As regras do art. 28, §6º, I e II, do ECA, visam conferir às crianças de origem indígena um tratamento verdadeiramente diferenciado, pois, além de crianças, pertencem elas a uma etnia minoritária, historicamente discriminada e marginalizada no Brasil, bem como pretendem, reconhecendo a existência de uma série de vulnerabilidades dessa etnia, adequadamente tutelar a comunidade e a cultura indígena, de modo a minimizar a sua assimilação ou absorção pela cultura dominante.

Estatuto da Criança e do Adolescente.
Art. 28. A colocação em família substituta far-se-á mediante guarda, tutela ou adoção, independentemente da situação jurídica da criança ou adolescente, nos termos desta Lei.
(…)
§6º Em se tratando de criança ou adolescente indígena ou proveniente de comunidade remanescente de quilombo, é ainda obrigatório: (Incluído pela Lei nº 12.010, de 2009)
I. que sejam consideradas e respeitadas sua identidade social e cultural, os seus costumes e tradições, bem como suas instituições, desde que não sejam incompatíveis com os direitos fundamentais reconhecidos por esta Lei e pela Constituição Federal; (Incluído pela Lei nº 12.010, de 2009)
II. que a colocação familiar ocorra prioritariamente no seio de sua comunidade ou junto a membros da mesma etnia; (Incluído pela Lei nº 12.010, de 2009)
III. a intervenção e oitiva de representantes do órgão federal responsável pela política indigenista, no caso de crianças e adolescentes indígenas, e de antropólogos, perante a equipe interprofissional ou multidisciplinar que irá acompanhar o caso. (Incluído pela Lei nº 12.010, de 2009)

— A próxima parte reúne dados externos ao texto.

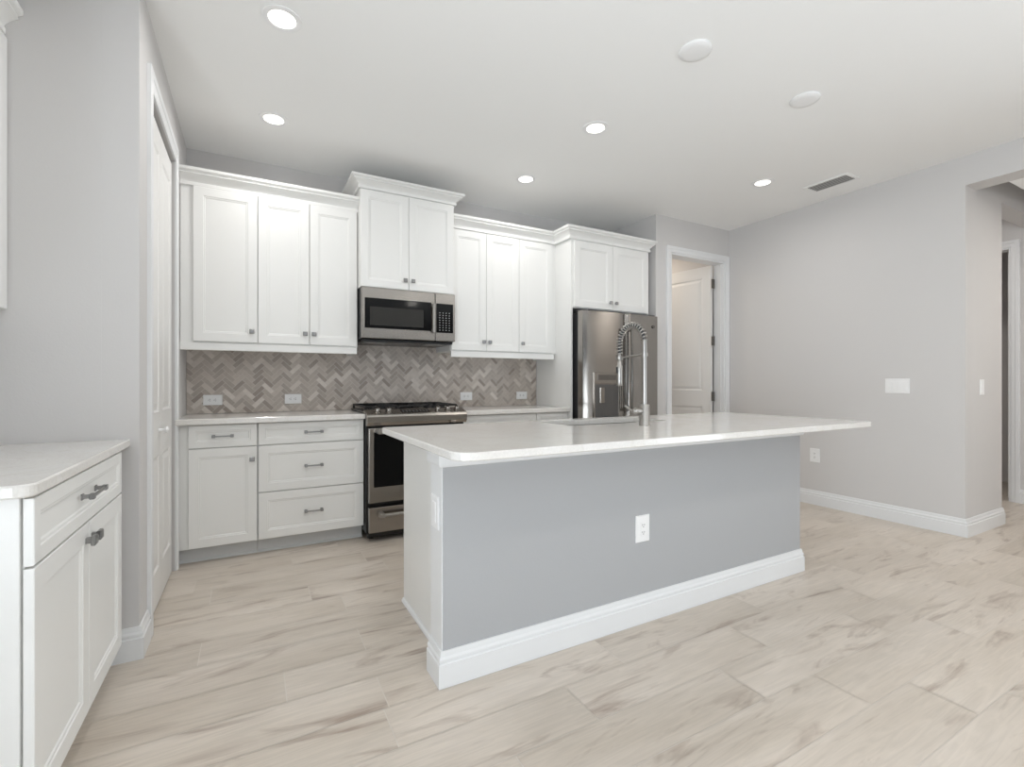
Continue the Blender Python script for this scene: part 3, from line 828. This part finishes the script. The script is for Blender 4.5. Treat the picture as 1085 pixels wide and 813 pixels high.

Nesse contexto, a obrigatoriedade e a relevância da intervenção obrigatória da FUNAI decorre do fato de se tratar do órgão especializado, interdisciplinar e com conhecimentos aprofundados sobre as diferentes culturas indígenas, o que possibilita uma melhor verificação das condições e idiossincrasias da família biológica, com vistas a propiciar o adequado acolhimento do menor e, consequentemente, a proteção de seus melhores interesses, não se tratando, pois, de formalismo processual exacerbado apenar de nulidade a sua ausência.

No caso concreto, não se anulou os atos já praticados, mas se determinou a que a FUNAI passaria a intervir no processo dali em diante.
Na específica hipótese em exame, as crianças, cuja genitora biológica é de origem indígena, mas que há muito convive na sociedade urbana, estão acolhidas cautelarmente em virtude da comprovada e absoluta inaptidão da genitora para exercer o poder familiar em razão de fatos gravíssimos, razão pela qual, rompidos os vínculos socioafetivos com a genitora, não seria adequada a nulificação integral do processo em que se pretende apenas a destituição do poder familiar, observando-se, contudo, a obrigatoriedade de intervenção da FUNAI, daqui em diante, em quaisquer procedimentos ou ações que envolvam as menores, assegurando-lhes a possibilidade de resgate ou de manutenção da cultura indígena.
STJ. REsp n. 1.698.635/MS, relatora Ministra Nancy Andrighi, Terceira Turma, julgado em 1/9/2020, DJe de 9/9/2020 (info 679).